Rainbows All Around Us...Rainbow Chard

rainbow chard


I didn’t grow up eating Chard. In fact, I didn’t eat many green vegetables at all…let alone any color of vegetables! I was a very picky eater (I symbolize hope for all of you Moms of picky eaters!). I don’t know what or how it happened, but after college I became very interested in cooking, exploring new foods, and eating healthy.

Now, I try every day to teach my kids through cooking, grocery shopping, and just random facts at the dinner table about food and nutrition. I have to admit I got really lucky because my oldest became obsessed with salad dressed with balsamic vinegar and olive oil at a very early age. If I put any kind of veggies in some sort of vinegar, she’ll at least try them! Her enthusiasm for salads and vinegar has definitely influenced my youngest, who is not as obsessed with vinegar, but likes it. She’s branching out to different types of vinegars now.

So, what did I do with the gorgeous Rainbow Chard I received in my Door to Door Organics box the other day? Yep, added vinegar!

Rainbow Chard Health Benefits

As with any dark leafy green, Rainbow Chard is a nutrition powerhouse that can be eaten raw (not as bitter as spinach), and is sturdy enough to hold up in soups, stews or gratins.

Here’s what it’s loaded with and good for:

- One of the most antioxidant rich foods on the planet!

- Packed with Iron – combine with vitamin C to help your body absorb the Iron.

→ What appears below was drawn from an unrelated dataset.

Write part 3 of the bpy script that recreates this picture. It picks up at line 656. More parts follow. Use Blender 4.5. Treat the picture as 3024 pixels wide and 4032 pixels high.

- Excellent source of fiber

- Virtually fat free (depending on what you put with it!)

- Tons of Vitamin K (brain and nervous system function)

- Loaded with calcium for bone health

- Regulates blood sugar (especially good for diabetics)


Here's a super simple way to make up some Chard, whether it's Rainbow or Swiss.

Garlicky Balsamic Chard

1. Chop up the chard.

2. Smash a couple cloves of garlic (leave it whole to get the flavor, but not the pungent pieces).

3. Throw it all in a sauté pan with a little olive oil. (Maybe just a tsp. of olive oil – no slimy greens allowed!)

4. Wait until the chard wilts down a little and then add a few splashes of balsamic vinegar. (Be mindful about the level of wilting – you don’t want mushy greens)

5. Cook off the vinegar and EAT! (Make sure to remove the whole garlic cloves)

Options: You could throw in some red onion, toasted nuts and seeds or maybe even apple and golden raisins!